A Maltese registered Collective Investment Schemes (CIS) may be formed in a number of possible vehicles such as an open ended or closed ended corporate entity, a trust, and even a partnership. Apart from the locally oriented CISs Malta offers a good jurisdiction for UCITS schemes. EU membership in 2004 brought the European stamp of approval to Malta‘s financial legislation and it enabled passporting rights for Undertakings for Collective Investments in Transferrable Securities (UCITS) certified funds. Appropriately certified funds can be freely distributed and marketed in Malta and other EU jurisdictions.

The favoured vehicle for Maltese UCITS is the corporate entity with a variable share capital, known as SICAV. The setting up of such entity may be done through the appointment of a Maltese domiciled fund manager or else, to be able to have a designated management company in another state Malta offers the possibility of having self-managed funds combined with delegation arrangements. Self-managed funds must be formed as corporate entities and management would be the responsibility of the Board of Directors, which can in turn delegate a number of management functions to an external management company which is authorised in any EU Member State and recognised in Malta.

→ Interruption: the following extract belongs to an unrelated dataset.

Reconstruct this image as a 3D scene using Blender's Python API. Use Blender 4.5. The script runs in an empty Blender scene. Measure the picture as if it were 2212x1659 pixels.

At licensing stage the Board is expected to clearly indicate the proposed delegation arrangements. Current practice suggests that as a minimum the Board must have at least one but preferably two local directors who satisfy the ‘fit and proper‘ competence criteria and must meet periodically in Malta. The Board should also retain the ultimate supervision of the risk management process through regular reporting to and from the management company and be involved in setting the fund‘s policies.

Until now, UCITS have only been able to invest in other open-ended funds in limited circumstances. UCITS can now invest into other authorised UCITS and in other funds meeting qualifying criteria such that they provide a similar level of protection. UCITS funds of funds cannot invest into other funds of funds. Derivative funds are also now permitted. UCITS funds may now invest in derivatives dealt in on regulated markets and/or OTC derivatives provided that certain conditions are satisfied, including the creditworthiness of counterparties.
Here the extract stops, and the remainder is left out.